Pull out from the material below all lines with "emit".

-- start of DATASET SECTION --

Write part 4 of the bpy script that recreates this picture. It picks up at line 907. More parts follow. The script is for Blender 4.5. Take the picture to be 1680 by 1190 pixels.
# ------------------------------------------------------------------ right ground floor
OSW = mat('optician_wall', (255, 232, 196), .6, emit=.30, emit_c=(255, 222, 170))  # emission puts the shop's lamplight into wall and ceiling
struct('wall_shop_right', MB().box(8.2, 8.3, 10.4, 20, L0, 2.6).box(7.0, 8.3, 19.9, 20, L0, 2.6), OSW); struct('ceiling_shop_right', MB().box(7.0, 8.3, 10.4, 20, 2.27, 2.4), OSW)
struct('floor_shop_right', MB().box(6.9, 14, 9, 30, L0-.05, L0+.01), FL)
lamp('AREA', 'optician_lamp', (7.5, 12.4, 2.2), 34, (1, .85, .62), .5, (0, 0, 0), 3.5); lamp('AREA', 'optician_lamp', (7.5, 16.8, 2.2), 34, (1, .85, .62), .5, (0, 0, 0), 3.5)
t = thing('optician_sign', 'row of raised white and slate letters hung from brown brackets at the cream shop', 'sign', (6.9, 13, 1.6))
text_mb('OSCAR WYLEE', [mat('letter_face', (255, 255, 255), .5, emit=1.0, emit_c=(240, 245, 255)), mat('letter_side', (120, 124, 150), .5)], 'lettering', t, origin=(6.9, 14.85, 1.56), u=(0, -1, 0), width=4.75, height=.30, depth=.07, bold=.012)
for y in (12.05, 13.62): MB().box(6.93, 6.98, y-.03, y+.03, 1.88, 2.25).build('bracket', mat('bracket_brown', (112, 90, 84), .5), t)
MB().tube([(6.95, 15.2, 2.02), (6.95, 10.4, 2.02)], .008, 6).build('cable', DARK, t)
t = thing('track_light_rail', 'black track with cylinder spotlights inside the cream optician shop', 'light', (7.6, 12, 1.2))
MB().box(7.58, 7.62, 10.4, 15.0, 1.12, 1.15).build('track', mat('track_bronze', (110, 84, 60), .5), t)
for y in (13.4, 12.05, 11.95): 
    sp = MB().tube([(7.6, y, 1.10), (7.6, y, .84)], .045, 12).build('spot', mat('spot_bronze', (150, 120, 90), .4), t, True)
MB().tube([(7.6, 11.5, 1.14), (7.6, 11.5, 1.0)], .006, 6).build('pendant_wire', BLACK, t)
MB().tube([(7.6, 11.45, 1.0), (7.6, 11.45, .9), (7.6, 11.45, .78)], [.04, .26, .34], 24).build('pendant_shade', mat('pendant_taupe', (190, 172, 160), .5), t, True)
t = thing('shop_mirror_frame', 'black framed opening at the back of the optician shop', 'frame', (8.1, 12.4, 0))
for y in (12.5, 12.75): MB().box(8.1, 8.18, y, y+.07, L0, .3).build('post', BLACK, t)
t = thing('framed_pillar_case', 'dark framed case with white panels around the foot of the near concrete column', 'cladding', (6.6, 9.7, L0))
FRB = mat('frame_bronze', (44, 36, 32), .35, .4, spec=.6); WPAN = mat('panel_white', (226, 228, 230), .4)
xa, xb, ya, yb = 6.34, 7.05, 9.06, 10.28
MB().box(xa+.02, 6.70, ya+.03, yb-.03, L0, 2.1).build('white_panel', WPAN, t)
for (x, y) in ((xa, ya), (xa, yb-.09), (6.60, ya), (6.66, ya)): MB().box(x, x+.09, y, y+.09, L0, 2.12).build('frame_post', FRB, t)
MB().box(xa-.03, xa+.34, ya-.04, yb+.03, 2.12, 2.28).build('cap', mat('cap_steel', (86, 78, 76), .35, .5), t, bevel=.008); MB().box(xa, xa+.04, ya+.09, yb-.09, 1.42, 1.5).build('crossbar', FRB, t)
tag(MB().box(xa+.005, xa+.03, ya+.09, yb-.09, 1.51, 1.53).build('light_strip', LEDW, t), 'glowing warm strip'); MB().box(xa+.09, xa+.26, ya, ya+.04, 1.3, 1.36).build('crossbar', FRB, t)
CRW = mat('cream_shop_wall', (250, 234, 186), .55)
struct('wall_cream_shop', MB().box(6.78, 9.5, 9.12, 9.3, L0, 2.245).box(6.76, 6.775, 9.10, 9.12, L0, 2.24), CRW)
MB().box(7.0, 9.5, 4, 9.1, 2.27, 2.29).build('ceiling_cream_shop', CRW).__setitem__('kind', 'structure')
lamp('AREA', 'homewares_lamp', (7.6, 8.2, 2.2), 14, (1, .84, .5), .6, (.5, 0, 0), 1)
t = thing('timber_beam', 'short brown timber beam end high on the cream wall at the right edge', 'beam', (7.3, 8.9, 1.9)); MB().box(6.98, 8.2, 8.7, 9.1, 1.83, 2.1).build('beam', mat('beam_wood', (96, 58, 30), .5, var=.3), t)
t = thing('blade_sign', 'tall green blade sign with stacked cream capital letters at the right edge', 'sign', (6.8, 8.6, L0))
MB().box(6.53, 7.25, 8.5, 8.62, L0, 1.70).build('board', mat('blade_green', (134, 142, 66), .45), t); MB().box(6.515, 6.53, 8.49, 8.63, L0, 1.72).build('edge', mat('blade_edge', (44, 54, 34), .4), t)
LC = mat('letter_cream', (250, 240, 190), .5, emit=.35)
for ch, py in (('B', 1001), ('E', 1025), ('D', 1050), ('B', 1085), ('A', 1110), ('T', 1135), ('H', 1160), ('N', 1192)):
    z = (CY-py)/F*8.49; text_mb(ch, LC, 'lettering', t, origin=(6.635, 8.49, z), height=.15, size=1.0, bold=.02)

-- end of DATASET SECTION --

_EXERCISE RESPONSE_.
OSW = mat('optician_wall', (255, 232, 196), .6, emit=.30, emit_c=(255, 222, 170))  # emission puts the shop's lamplight into wall and ceiling
text_mb('OSCAR WYLEE', [mat('letter_face', (255, 255, 255), .5, emit=1.0, emit_c=(240, 245, 255)), mat('letter_side', (120, 124, 150), .5)], 'lettering', t, origin=(6.9, 14.85, 1.56), u=(0, -1, 0), width=4.75, height=.30, depth=.07, bold=.012)
LC = mat('letter_cream', (250, 240, 190), .5, emit=.35)